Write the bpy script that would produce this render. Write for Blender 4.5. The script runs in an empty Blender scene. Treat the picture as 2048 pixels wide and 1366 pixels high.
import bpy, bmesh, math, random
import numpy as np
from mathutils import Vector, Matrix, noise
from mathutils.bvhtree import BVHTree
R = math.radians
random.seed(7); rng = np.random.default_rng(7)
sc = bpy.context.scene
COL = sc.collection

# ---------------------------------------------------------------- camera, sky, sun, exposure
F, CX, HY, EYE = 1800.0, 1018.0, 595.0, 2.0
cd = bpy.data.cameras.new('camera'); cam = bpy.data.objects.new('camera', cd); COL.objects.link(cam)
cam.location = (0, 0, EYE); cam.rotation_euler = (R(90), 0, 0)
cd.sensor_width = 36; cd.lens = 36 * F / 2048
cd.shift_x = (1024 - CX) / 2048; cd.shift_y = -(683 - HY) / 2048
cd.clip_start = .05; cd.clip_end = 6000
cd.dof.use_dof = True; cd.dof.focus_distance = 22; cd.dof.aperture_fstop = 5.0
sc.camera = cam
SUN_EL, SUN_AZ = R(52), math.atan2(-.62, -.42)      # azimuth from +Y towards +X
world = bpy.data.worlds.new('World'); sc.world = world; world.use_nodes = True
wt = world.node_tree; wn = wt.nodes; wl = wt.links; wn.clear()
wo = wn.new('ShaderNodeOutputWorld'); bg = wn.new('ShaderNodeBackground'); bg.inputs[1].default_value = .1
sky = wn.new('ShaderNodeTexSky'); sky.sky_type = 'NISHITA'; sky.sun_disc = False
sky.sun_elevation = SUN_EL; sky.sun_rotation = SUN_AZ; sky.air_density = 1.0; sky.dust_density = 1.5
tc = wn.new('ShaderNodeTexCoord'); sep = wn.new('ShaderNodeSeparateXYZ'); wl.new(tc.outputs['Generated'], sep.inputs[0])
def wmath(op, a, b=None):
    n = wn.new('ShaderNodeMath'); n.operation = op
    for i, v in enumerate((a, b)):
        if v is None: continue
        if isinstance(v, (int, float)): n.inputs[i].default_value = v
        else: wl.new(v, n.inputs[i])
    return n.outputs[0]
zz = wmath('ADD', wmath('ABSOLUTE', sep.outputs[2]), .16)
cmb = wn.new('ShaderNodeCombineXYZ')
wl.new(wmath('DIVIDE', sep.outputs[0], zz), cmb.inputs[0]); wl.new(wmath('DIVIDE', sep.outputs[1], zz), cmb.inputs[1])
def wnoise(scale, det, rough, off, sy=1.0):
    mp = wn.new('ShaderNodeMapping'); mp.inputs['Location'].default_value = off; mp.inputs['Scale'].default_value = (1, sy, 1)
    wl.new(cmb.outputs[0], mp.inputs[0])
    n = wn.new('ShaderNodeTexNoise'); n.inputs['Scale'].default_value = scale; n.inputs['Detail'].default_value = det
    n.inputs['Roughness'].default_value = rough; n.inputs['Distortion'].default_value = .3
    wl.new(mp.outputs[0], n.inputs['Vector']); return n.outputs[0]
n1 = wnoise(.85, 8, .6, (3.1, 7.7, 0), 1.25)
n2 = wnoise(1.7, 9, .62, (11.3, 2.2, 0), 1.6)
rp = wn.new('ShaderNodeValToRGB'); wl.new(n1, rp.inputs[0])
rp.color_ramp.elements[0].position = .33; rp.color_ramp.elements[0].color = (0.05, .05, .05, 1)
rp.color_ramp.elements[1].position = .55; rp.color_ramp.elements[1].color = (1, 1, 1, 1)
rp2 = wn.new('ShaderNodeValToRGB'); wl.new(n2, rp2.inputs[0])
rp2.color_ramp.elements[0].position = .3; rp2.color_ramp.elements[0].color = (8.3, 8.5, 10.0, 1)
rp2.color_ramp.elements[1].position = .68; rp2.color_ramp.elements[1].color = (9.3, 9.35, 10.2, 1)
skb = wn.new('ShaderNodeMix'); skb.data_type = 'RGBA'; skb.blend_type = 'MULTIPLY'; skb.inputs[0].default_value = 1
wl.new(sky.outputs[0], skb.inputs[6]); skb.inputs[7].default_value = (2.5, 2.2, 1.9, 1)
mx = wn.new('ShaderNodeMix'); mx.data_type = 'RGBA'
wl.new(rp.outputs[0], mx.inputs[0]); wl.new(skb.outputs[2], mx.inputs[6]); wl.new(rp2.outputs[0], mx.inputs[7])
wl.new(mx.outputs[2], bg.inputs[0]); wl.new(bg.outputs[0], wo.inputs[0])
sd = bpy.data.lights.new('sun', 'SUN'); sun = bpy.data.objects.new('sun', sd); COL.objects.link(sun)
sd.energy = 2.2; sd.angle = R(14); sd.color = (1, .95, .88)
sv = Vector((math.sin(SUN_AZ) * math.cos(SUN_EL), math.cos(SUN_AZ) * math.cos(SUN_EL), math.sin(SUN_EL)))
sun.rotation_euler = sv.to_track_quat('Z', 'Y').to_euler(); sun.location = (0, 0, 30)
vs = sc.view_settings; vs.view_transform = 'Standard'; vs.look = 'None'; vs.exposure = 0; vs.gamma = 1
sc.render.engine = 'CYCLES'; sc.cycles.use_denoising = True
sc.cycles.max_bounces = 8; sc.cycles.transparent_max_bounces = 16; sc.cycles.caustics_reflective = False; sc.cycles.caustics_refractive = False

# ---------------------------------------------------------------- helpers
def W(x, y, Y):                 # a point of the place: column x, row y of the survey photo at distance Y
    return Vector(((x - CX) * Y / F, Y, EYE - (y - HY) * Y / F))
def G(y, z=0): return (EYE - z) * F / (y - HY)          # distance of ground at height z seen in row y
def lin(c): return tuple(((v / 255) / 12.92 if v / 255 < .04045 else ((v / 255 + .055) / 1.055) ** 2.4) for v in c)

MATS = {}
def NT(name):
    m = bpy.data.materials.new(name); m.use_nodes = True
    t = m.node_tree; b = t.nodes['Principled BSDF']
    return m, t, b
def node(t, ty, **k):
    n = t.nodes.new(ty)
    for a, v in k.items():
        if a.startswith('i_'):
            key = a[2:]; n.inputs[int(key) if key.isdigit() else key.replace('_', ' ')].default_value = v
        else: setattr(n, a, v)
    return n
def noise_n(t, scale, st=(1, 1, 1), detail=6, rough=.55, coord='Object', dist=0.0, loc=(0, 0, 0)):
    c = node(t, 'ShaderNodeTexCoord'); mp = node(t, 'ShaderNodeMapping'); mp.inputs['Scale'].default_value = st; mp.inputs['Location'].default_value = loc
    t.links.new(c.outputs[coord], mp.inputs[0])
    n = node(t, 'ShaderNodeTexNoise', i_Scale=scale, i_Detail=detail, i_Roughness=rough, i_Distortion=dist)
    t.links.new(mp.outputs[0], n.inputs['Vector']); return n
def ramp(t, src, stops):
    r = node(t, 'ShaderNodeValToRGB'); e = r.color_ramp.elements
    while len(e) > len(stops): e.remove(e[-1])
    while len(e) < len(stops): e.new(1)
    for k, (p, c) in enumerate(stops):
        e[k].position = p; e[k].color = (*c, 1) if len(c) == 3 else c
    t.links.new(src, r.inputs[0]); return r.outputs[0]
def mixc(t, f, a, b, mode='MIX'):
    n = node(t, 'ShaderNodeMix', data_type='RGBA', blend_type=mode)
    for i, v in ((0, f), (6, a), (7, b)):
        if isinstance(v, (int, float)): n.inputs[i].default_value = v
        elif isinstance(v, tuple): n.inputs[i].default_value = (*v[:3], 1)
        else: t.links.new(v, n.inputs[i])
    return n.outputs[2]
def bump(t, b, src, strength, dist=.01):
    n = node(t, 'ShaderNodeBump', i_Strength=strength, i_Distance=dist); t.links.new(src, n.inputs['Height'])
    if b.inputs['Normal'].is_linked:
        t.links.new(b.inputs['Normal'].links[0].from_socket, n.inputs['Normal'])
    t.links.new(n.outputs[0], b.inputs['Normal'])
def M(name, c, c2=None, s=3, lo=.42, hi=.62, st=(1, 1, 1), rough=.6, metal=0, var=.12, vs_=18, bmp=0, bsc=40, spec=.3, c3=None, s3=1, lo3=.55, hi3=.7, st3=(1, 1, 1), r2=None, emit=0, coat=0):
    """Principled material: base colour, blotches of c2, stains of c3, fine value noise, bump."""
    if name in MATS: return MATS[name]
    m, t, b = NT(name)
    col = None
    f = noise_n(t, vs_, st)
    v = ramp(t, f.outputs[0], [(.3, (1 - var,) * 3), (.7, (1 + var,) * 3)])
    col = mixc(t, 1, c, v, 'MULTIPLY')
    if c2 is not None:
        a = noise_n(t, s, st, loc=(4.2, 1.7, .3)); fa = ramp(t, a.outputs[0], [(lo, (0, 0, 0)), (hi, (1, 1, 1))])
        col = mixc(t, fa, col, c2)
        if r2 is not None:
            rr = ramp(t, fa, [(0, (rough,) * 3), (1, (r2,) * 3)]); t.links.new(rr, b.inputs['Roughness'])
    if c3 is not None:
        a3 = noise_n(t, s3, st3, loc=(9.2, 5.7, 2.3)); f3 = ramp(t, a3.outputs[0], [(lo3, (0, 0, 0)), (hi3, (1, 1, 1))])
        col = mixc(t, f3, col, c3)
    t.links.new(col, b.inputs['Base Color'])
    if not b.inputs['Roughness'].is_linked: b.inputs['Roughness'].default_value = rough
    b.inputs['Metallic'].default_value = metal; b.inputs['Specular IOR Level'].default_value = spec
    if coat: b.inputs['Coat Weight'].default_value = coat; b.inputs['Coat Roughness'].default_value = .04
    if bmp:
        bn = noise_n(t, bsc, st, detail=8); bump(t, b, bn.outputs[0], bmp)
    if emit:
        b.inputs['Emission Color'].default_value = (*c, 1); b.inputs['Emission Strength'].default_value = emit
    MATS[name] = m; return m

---

> Work required
Return, please, the lines of the data from the first through the line containing "COL = sc.collection", both kept, exactly as they stand and nothing more.

> Task output
Write the bpy script that would produce this render. Write for Blender 4.5. The script runs in an empty Blender scene. Treat the picture as 2048 pixels wide and 1366 pixels high.
import bpy, bmesh, math, random
import numpy as np
from mathutils import Vector, Matrix, noise
from mathutils.bvhtree import BVHTree
R = math.radians
random.seed(7); rng = np.random.default_rng(7)
sc = bpy.context.scene
COL = sc.collection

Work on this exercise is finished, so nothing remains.